Les élections de 2011 représentent les élections de tous les dangers. Le mécanisme électoral actuel présente certes ses insuffisances, mais offre l’avantage d’avoir été si éprouvé qu’on en cerne facilement les déficiences. Face à la complexité et l’excitabilité des élections de 2011, est-il prudent d’engager l’avenir de notre pays dans un mécanisme jamais éprouvé chez nous ? Après toutes les étapes de la LEPI, on devrait l’expérimenter avec des élections moins sensibles comme par exemple les municipales.
Lnt : Quelles sont selon vous les conditions qui doivent entrer en ligne de compte pour la réalisation d’une bonne Lépi ?
Vu sous l’angle politique, on devrait lancer le processus de mise en place de la LEPI soit au début du mandat d’un nouveau Président de la République, au moment où il n’a pas encore pris goût au Pouvoir, soit au cours d’un second et dernier mandat. Mais vous ne pouvez pas demander à un Président, candidat à sa propre succession, d’organiser en Afrique un processus comme la LEPI sans qu’il ne cherche à tirer d’une manière ou d’une autre le drap de son côté.
Ensuite, on devrait profiter de ce processus pour régler en amont le problème de l’état civil et octroyer à tous les citoyens béninois leur acte de naissance. Aujourd’hui, même des étrangers réussissent à se faire enregistrer pour voter. Une fois le problème de l’état civil réglé, l’usage de la biométrie ne serait plus obligatoire. Car l’usage de la biométrie signifie l’enregistrement des empreintes digitales des Béninois dans des bases de données informatiques. L’enregistrement des empreintes digitales d’un individu dans un ordinateur, même si le système l’enregistre codé, présente de grands risques, dangers et dérapages futurs difficilement maîtrisables. Ailleurs dans le monde, la question de l’enregistrement biométrique des données individuelles dans un fichier national suscite beaucoup de controverses. L’usage de la biométrie, avec enregistrement dans des bases de données informatiques est perçu par une certaine opinion que je comprends comme une une violation grave des libertés individuelles et des droits humains. Le Bénin a toujours été à l’avant-garde de la démocratie et de la protection des libertés en Afrique. Que deviendraient par exemple les citoyens le jour où le chef de l’Etat béninois deviendrait un tyran, un dictateur disposant de l’enregistrement biométrique de toute la population ?

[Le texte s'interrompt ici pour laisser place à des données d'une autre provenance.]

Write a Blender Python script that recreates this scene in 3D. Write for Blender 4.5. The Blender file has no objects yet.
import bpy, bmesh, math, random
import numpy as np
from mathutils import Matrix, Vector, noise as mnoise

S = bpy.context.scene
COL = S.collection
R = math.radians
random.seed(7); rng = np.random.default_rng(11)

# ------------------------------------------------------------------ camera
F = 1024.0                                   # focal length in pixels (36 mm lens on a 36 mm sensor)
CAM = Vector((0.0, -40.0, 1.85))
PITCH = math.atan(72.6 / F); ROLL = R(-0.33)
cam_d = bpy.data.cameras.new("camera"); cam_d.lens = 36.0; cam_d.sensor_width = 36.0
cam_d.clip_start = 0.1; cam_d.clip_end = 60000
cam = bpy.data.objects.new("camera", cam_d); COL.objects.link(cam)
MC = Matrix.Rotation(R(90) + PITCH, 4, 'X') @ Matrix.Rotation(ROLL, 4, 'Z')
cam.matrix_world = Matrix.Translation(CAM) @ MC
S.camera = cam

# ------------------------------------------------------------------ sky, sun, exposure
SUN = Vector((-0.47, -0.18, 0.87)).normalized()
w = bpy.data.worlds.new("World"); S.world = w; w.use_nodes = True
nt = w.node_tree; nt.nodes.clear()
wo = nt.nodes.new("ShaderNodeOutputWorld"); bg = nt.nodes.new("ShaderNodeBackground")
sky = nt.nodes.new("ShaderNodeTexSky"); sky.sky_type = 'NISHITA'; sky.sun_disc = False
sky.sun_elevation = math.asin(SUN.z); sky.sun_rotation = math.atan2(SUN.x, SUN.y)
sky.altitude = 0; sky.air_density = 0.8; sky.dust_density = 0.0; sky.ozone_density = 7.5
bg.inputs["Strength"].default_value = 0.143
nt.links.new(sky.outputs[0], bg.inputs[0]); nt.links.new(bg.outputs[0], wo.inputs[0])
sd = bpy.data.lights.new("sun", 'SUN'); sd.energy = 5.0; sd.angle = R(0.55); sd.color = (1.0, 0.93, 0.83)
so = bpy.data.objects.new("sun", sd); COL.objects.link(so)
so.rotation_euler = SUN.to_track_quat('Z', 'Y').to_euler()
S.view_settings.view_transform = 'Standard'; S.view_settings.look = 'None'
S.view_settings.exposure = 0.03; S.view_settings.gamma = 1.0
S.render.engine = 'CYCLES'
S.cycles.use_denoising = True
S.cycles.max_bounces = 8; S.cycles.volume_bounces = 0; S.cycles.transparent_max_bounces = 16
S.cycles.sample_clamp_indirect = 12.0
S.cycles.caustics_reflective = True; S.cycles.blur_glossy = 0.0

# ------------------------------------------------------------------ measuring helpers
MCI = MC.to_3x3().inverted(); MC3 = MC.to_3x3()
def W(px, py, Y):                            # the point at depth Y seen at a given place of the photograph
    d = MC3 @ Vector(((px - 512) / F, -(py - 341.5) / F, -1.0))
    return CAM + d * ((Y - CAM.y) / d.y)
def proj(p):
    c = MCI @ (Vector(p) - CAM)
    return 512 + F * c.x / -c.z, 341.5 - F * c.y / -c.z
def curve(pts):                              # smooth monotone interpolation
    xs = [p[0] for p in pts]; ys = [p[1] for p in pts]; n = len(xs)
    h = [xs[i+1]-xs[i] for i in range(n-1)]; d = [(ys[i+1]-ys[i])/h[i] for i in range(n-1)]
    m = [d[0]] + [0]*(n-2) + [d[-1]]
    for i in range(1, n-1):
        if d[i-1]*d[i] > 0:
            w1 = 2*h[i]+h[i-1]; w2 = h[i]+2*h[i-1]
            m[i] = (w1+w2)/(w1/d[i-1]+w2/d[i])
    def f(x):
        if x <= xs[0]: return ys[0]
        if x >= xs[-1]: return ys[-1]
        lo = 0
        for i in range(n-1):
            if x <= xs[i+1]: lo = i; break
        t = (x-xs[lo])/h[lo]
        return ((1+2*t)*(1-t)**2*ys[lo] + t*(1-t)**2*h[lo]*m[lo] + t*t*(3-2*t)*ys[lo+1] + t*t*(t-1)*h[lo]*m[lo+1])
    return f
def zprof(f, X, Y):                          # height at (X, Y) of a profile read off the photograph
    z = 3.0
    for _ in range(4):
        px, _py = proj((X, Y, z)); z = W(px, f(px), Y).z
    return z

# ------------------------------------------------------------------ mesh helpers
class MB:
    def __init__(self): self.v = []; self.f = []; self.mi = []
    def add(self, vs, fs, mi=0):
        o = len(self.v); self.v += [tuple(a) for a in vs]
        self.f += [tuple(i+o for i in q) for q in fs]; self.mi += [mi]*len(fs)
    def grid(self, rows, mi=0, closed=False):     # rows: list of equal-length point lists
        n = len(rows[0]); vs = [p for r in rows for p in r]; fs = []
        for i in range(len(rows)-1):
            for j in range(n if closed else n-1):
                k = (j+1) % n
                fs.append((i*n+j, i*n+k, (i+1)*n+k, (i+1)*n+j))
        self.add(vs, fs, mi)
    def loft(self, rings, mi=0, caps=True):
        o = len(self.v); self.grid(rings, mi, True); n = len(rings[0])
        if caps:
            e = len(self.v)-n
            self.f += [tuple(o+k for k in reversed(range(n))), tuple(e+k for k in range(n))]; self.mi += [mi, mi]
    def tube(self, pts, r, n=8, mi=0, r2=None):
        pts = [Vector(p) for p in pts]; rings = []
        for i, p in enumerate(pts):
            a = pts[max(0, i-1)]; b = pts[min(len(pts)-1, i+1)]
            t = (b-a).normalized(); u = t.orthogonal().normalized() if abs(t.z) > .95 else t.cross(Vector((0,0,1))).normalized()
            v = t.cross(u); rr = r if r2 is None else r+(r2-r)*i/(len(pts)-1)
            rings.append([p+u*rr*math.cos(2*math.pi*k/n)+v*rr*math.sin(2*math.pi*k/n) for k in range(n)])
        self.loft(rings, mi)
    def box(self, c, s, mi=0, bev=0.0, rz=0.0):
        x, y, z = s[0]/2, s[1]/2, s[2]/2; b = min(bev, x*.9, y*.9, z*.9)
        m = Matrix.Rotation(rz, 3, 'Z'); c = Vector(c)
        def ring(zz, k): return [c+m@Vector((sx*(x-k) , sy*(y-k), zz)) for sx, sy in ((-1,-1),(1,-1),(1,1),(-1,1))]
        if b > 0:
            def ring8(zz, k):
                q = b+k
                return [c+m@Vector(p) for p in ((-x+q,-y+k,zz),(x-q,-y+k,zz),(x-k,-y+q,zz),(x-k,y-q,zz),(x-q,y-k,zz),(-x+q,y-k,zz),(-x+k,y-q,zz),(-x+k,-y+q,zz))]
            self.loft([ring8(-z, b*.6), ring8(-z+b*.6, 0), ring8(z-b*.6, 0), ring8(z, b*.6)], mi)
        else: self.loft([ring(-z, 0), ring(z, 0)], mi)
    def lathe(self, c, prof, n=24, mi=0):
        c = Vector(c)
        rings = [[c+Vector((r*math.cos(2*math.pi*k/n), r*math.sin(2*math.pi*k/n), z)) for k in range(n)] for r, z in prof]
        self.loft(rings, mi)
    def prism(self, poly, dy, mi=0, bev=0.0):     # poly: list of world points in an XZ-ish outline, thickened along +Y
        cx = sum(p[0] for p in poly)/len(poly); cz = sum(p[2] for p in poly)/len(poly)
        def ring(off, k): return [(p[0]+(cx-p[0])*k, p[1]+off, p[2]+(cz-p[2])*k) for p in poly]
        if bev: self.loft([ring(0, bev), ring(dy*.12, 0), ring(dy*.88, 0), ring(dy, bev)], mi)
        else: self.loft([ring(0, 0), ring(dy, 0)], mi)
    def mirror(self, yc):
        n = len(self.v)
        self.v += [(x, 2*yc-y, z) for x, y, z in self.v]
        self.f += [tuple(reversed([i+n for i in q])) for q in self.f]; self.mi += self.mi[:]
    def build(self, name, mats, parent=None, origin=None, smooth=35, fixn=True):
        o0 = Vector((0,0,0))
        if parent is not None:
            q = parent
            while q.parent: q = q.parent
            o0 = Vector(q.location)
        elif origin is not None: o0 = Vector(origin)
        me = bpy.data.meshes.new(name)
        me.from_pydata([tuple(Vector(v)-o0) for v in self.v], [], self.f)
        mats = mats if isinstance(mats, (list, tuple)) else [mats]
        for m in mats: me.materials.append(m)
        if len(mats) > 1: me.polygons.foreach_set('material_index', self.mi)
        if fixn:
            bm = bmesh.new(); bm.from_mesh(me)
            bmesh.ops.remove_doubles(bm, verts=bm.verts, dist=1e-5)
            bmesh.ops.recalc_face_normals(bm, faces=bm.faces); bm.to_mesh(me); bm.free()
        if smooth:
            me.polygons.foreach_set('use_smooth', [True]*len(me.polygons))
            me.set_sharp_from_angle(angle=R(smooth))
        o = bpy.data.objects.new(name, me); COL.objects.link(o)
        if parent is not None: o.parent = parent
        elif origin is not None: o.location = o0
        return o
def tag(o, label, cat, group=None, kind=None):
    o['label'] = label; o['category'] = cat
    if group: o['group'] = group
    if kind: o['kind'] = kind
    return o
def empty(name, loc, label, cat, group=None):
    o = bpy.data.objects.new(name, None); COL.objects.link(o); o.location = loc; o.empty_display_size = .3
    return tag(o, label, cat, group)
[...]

Il fallait aussi correctement régler les contraintes techniques, liées à la disponibilité en qualité et en quantité des ressources humaines spécialisées en informatique, les problèmes de la disponibilité de l’énergie électrique pour suppléer ou renouveler l’autonomie des batteries des kits d’enregistrement, les problèmes liés au transfert des informations des Centres d’enregistrement vers le serveur central situé à Cotonou. Actuellement cela se fait de façon illégale par des supports amovibles comme des DVD et CD avec tous les risques de pertes, de dégradation du support voire de leur détournement. Le dernier problème préoccupant est lié à l’honnêteté, à l’impartialité politique des personnes chargées des validations des traitements post-inscriptions puis aux modalités de contrôle de la sincérité des dédoublonnages.

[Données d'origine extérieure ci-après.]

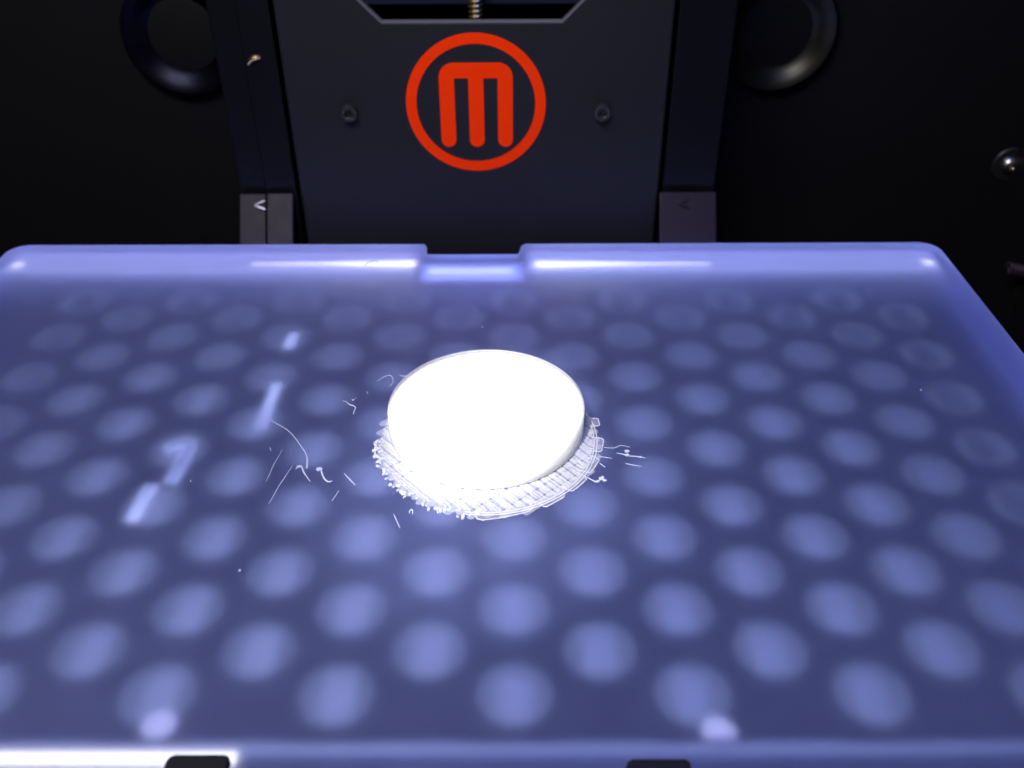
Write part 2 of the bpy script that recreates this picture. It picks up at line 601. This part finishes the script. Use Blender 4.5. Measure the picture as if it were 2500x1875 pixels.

Enfin,dans les pays sérieux, un projet d’une telle envergure politique nécessite une phase pilote avant une mise en œuvre en grandeur nature. La phase pilote permet de se rendre compte des erreurs, des difficultés, des bugs techniques et des imprévus dans la conception
Lnt : La LEPI est-elle un gage pour la réélection de Boni Yayi en 2011 ?

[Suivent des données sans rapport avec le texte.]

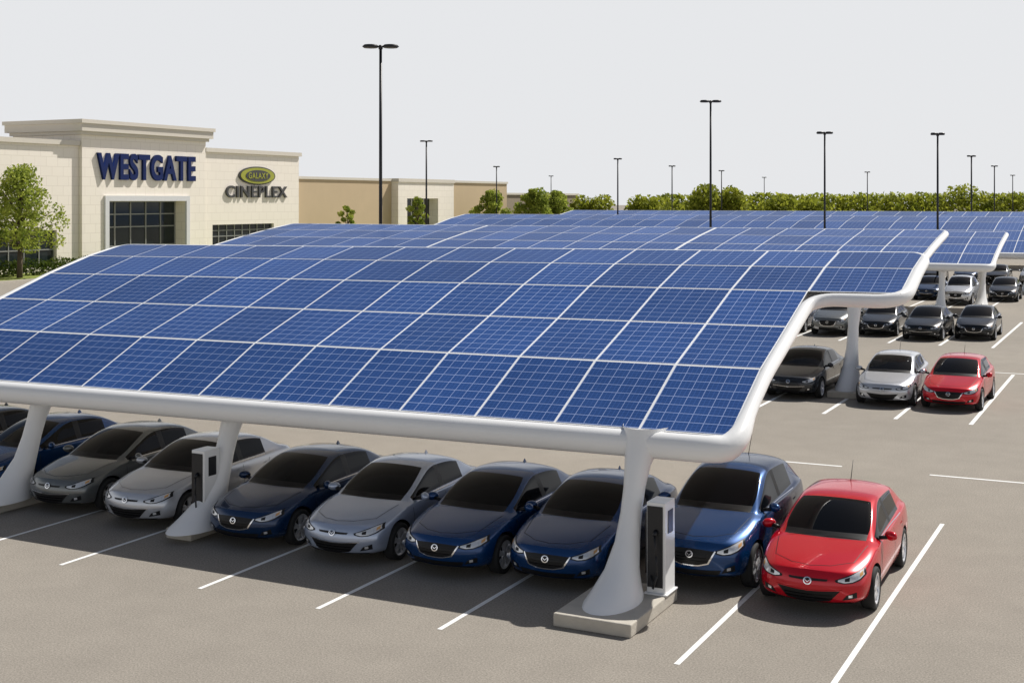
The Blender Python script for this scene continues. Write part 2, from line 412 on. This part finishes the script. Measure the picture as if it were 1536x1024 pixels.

Le Président Yayi Boni a été élu à 75% en 2006 sans LEPI, avec 35% au 1er tour alors qu’il n’avait presque personne dans le dispositif électoral, surtout de la CENA. Si la fraude était si criarde, lui il n’avait aucune chance de réussir face à ceux qui avaient la machine en main. On n’a donc pas le droit de mettre en péril la paix nationale avec une mise en œuvre précipitée de la Lepi. Elle doit se faire, mais en respectant toutes les étapes, avec les délais normaux et raisonnables. A voir la façon dont Yayi s’empresse à imposer sa Lepi, c’est qu’il y a anguille sous roche. Les dés sont pipés.